Against a backdrop of slower growth in 2017 and 2018, Philip Hammond’s measures focused on housing and infrastructure, and the allocation of funding towards innovative sections of the economy.

But what will it mean for Britain’s smaller firms? We caught up with Peter Alderson, managing director of LDF, to find out what SMEs were looking for, and what issues they tend to have around the tax system.

What did you hope to see from this year’s Autumn Statement?

Given that Britain still has a big deficit, I wasn’t expecting anything dramatic. But there were three areas where I was hoping the government would make a difference.

First, measures to encourage businesses to invest for the long term – particularly in increasing capital allowances to make it easier for them to buy new equipment.

Second, moves to tackle the current skills shortage, which has been particularly detrimental to smaller firms. Third, fuel duty is a big cost for SMEs, given that lots are either in transport or are reliant on vans and cars.

What did you think of the measures announced?

Confirmation that corporation tax will be cut to 17 per cent can only be good news for small businesses and will go some way towards restoring economic faith among the entrepreneurial community. Quite simply – any plans to reduce costs and outgoings will be of benefit to SMEs hoping to grow and expand during the current economic climate.

What do SMEs look for from the tax system?

Simplicity and lack of bureaucracy are most important. The government’s intention to move to a fully digital tax return system will also be beneficial. There does look to be some teething problems, but it will work if it’s very simple.

Beyond simplicity and the rate they pay, what kind of issues do SMEs face when it comes to tax?

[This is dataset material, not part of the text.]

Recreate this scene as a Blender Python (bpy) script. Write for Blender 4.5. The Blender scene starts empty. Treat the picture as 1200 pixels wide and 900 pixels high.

The main issue is cash flow. Small businesses, with all the best intentions, put money aside to pay their tax bills twice a year. But other challenges arise: they may need some of that cash to buy new equipment or for other costs. It suddenly comes to January or July, and they realise they haven’t got the money they thought they had put aside to pay their tax.

This is more of an issue for corporation tax, as it’s a longer period before the payment needs to be made than VAT, which is only every quarter. But there is a common solution to both. Instead of attempting to put money aside themselves, a small business can use a third party financier which will put in place a credit line that will cover the tax payment, giving them more confidence about their cash flow.